Öffnung von Unterricht
Die Öffnung des Unterrichts ermöglicht eine stärkere interessengeleitete Partizipation der Lernenden, sie fördert ihr Wohlbefinden und ihre Selbstständigkeit und erleichtert die Berücksichtigung unterschiedlicher Lernvoraussetzungen (Bohl & Kucharz, 2013; Hartinger & Hawelka, 2005; Pauli et al., 2003). Sie führt aber nicht zwangsläufig zu fachlichem Lernen. Die höchsten Leistungen in Arithmetik und Algebra erreichen nach Niggli und Kersten (1999) Klassen ohne Wochenplan. Für das mathematische Selbstvertrauen und das Fachinteresse fanden sich weder für die Grundschule noch für die Sekundarschule positive Effekte. Auf der Sekundarstufe hat sich die Kombination von lehrpersonenzentriertem und offenem Unterricht im Kompetenzbereich Leseverständnis bewährt (Kilius, Vieluf & Brümmer, 2018). Lernschwache und verhaltensauffällige Schülerinnen und Schüler erleben Freiräume und Auswahlmöglichkeiten nicht gleichermaßen positiv wie lernstarke. Sie brauchen oft länger, um eine geeignete Aufgabe auszuwählen, und nutzen die Lernzeit dadurch weniger gut (Lipowsky, 2002). Ist die Aufgabe klar, können auch lernschwache Kinder von einem offenen Unterricht profitieren (Hartke, 2003). Dem Bedürfnis nach Selbstbestimmung kann nach Hartinger (2005) auch durch die Wahl des Arbeitsorts oder der Mitlernenden begegnet werden, anstatt mit offenem Unterricht. Verstehensorientierter offener Unterricht stellt hohe Anforderungen an die fachdidaktische, organisatorische und lernmaterialbezogene Strukturierung des Lernens (Eckhart, 2010). Vor allem Lernhilfen, die eng mit der Lernaufgabe verbunden sind, können einen Teil der kognitiven Strukturierung übernehmen, die bei der direkten Instruktion von der Lehrperson geleistet wird. Gerade bei schwachen Schülerinnen und Schülern ist der Lernerfolg von der Struktur der Lernmaterialien und der Arbeitsintensität (aktive Lernzeit) abhängig (Hartke, 2003).

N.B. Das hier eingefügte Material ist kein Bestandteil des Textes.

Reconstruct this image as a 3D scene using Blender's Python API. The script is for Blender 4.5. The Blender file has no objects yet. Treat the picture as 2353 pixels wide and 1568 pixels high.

Gute und differenzierte Lernaufgaben
Gute und differenzierte Lernaufgaben sind das Herzstück eines individualisierten, offenen Unterrichts. In Bezug auf Lernende mit besonderem Förderbedarf wird vor einer zu starken Reduktion und Vereinfachung von Lernaufgaben gewarnt, weil damit der Sinn des Lernens verloren gehen könnte (Heward, 2003). Das Verstehen zu fördern, ist besonders wichtig in Fächern, in denen Präkonzepte relevant sind, sowie beim mathematischen Lernen (Möller et al., 2002). Geeignete Lernaufgaben für den offenen Unterricht sind für unterschiedliche Niveaus vorzubereiten. Sie sollten für schwächere und stärkere Lernende einsetzbar sein, fachliche Kernideen repräsentieren und unterschiedliche Denk- und Lernwege erlauben, Lern- und Problemlösestrategien trainieren und zu Interaktion und kooperativem Lernen einladen (Reusser, 2006).
Unterrichtsbezogene Zusammenarbeit
Die unterrichtsbezogene Zusammenarbeit von Regel- und Förderlehrkräften scheint im inklusiven Unterricht notwendig und zielführend, wie nationale und internationale Studien zeigen (zusammenfassend Werning, 2014; Gebhardt et al., 2013; Kunz et al., 2013). Hervorgehoben wird die Relevanz der geteilten Verantwortung für alle Lernenden. Gelingensbedingungen guter Zusammenarbeit in multiprofessionellen Teams sind regelmäßige Absprachen und Treffen, positive Begegnungen und klare Verantwortlichkeiten (Hunt et al., 2003). Bewährt haben sich in der unterrichtsbezogenen Zusammenarbeit verschiedene Arbeitsformen der klassenintegrierten und -separierten Förderung. Je mehr Zeit für das Co-Teaching zur Verfügung steht, desto eher wird Unterricht gemeinsam geplant und durchgeführt. Die Förderlehrkräfte erleben sich dadurch selbstwirksamer und zufriedener (Pool Maag & Moser Opitz, 2014).